Minding the Middle in Search of Rebound Plays | ETF Trends

With equities rallying anew, advisors and investors may want to revisit mid-cap names with the SPDR S&P Mid-Cap 400 (MDY) and the lower cost SPDR Portfolio S&P 400 Mid-Cap (SPMD).

MDY, which tracks the S&P MidCap 400 Index and is one of the largest exchange traded funds in this category, is higher by 26% over the past 90 days, confirming mid caps have plenty to offer as recovery plays.

“Our analysis found something surprising: during periods of systemic risk since the mid-1990s, contrary to conventional wisdom, large caps did not fall the least as the market declined, and small caps did not lead the recoveries. Instead, mid caps fared the best during both phases,” said Matthew Bartolini, head of research for SPDR Americas, in a recent report.

Mid-cap companies are slightly more diversified than their small-cap peers, which allows many mid-sized companies to generate more consistent revenue and cash flow, along with providing more stable stock prices. Additionally, they are not so big that their size would slow down growth. Increased mergers and acquisitions activity could be just what mid-caps need to catch up to large- and small-cap stocks.

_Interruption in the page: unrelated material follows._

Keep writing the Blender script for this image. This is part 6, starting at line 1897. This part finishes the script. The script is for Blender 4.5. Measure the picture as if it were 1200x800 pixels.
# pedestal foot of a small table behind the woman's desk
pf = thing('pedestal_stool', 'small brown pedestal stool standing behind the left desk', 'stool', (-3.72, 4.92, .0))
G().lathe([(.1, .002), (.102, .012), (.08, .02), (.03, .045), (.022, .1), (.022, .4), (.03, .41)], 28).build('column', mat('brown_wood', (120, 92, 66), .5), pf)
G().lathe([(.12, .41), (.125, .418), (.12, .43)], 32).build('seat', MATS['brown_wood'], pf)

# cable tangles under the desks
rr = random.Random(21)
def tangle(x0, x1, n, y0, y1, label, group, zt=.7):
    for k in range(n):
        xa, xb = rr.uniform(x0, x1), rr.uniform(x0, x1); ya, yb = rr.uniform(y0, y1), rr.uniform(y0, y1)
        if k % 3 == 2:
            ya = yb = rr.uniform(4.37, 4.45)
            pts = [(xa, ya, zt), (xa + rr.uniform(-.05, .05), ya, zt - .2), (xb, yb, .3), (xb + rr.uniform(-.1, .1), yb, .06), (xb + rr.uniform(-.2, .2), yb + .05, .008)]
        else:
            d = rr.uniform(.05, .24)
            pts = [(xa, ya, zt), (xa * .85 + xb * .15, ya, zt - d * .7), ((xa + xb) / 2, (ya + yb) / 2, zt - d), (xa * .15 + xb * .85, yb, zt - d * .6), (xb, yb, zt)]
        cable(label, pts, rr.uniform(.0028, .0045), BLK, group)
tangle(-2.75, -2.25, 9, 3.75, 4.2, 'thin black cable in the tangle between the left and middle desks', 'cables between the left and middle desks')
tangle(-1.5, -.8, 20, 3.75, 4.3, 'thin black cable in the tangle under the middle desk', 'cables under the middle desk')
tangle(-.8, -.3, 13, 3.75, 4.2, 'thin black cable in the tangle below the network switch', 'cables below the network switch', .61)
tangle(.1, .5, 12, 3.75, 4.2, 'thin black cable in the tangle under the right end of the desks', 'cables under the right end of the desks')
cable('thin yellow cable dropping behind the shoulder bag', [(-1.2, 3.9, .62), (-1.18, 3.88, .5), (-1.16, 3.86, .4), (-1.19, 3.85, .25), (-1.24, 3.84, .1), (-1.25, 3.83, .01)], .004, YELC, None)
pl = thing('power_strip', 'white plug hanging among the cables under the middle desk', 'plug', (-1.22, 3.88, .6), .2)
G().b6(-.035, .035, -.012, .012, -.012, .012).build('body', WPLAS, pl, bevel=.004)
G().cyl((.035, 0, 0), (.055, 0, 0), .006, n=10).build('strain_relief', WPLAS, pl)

Mid Cap Stocks Have Enviable Record

During the Asian financial crisis in the late 1990s, the 2000 tech bubble bursting and the global financial crisis, “mid-cap stocks experienced smaller drawdowns than either large- or small-cap stocks and also took less time to recover,” notes Bartolini. “These findings run contrary to two common beliefs: that shares of the largest firms hold up the best in a downturn, due to their greater resources and more-mature business models; and that shares of more domestically oriented, nimble, “risk-on” small caps are the fastest to recover after the market turns up.”

The mid-cap category has also outperformed their larger peers, but with lower volatility than small caps. Moreover, the returns of mid-cap stocks have also beaten those of small-cap stocks during the trailing three-, five-, and 10-year periods, with lower volatility.

“In short, mid-sized firms may occupy a sweet spot, pairing much of the operational dexterity of small caps with much of the business maturity associated with large caps,” writes Bartolini. “Characteristics such as these might explain how mid-cap stocks managed to outperform shares of both larger and smaller firms during the last three systemic crises.”

Cost conscious investors should consider SPMD because its annual fee is a mere 0.05%, or $5 on a $10,000 investment.